A social justice pilot program funds student research into how kids and youth interact with authority figures
A social justice pilot program funds student research into how kids and youth interact with authority figures
Middle school was a tough time for Madison Tyler. “I was bullied and I didn’t really have a lot of support,” she says. “We didn’t have a school counselor.”
That experience has stayed with Tyler (CAS’21), a psychology and sociology double major. At the start of her senior year, she reached out to Max Greenberg, a sociology lecturer who studies the interplay of at-risk youth and state programs, to talk about social work graduate schools. He realized Tyler would be a perfect candidate to help him with an ongoing research project.
Greenberg, whose book Twelve Weeks to Change a Life: At-Risk Youth in a Fractured State was published in 2019, wants to understand how young people in low-income areas feel about those tasked with supporting them, from school teachers and counselors to police officers and church officials. And he’s looking for answers in a collection of interviews conducted by BU’s Center for Promise between 2011 and 2014 for a study about the role of community centers in cities.
I thought I’d graduate with my master’s and that I’d work in a school for the rest of my life. But now, maybe I want to do research.
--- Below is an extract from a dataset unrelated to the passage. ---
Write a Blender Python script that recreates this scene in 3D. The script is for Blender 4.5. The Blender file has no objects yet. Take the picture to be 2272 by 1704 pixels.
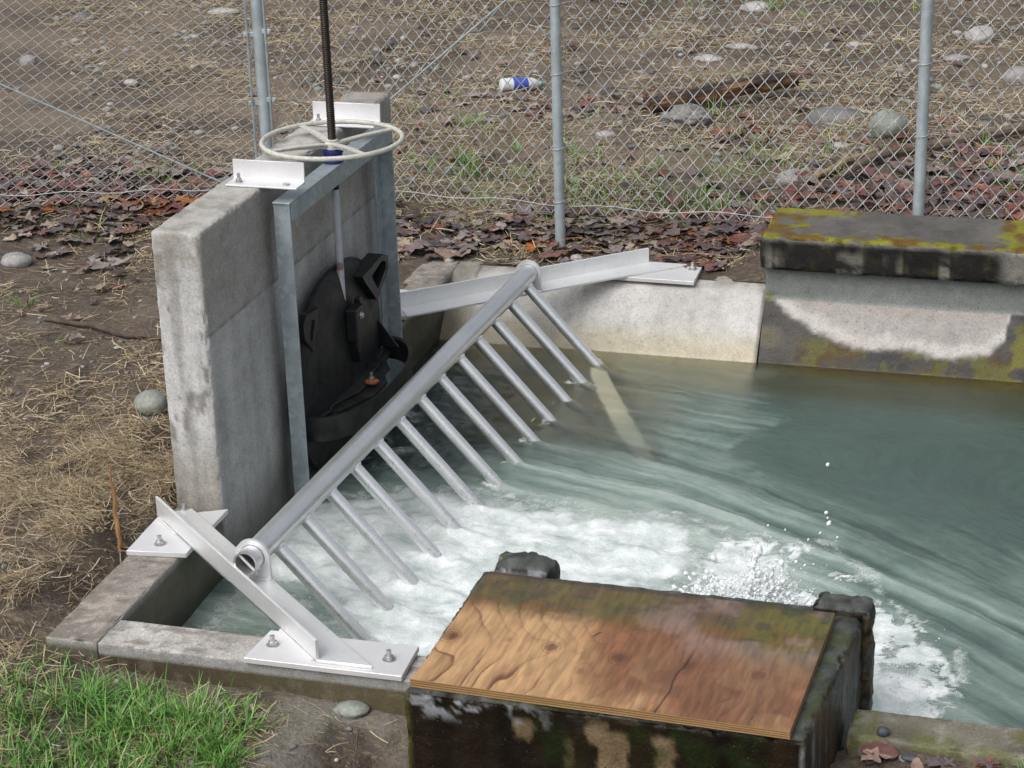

With support from a pilot program, the Social Science Undergraduate Internships in Social Justice and Sustainability, Greenberg was able to hire Tyler to help him comb through the transcripts. The program is a product of a CAS task force that’s aiming to boost the college’s commitment to, and leadership in, the social sciences.
Tyler spent the year sifting through some of the 400-plus interviews, which had been conducted with young people, and their caregivers, from high-poverty neighborhoods in New Orleans, La., Durham, N.C., and Boston and Somerville, Mass. She flagged mentions of youth programs, churches, the criminal justice system, and violence, among other categories, and summarized the trends she saw emerging.
The stories the subjects told about their lives varied, but there were common themes. “There weren’t many references to neighborhood and school police officers, but there were a lot of references to violence, like shootings,” Tyler says. “A lot of kids said their neighborhoods were unsafe.” For some, that drove a desire to leave; for others, it inspired them to think of ways to fix the problem—often by suggesting more programs and activities.
“My hope is that this work might help policymakers think about the ways that the everyday experience of policies echo across a neighborhood and throughout a life,” says Greenberg, who is continuing his study and plans to publish the findings. “That a concern over violence can spill over into how a student thinks about forming close ties with supportive community members. Policies aren’t experienced in a vacuum. More concretely, we can see what drives young people to engage with support systems and bolster those things.”
Tyler’s involvement concluded in April, with a presentation at a research symposium alongside the program’s seven other interns, whose projects ranged from studying religious tolerance in China and Korea to examining how nature can foster well-being among women of color. Although her upbringing in suburban Massachusetts was different from those of the subjects in her study, Tyler says, their stories have resonated—particularly as she, too, was in middle school when the interviews were conducted, and experiences from those years shaped her life.
“I thought I’d graduate with my master’s and that I’d work in a school for the rest of my life,” says Tyler, who’s now studying social work at Boston College. “But now, maybe I want to do research. I’m really interested in the process and I really like looking at people’s stories.”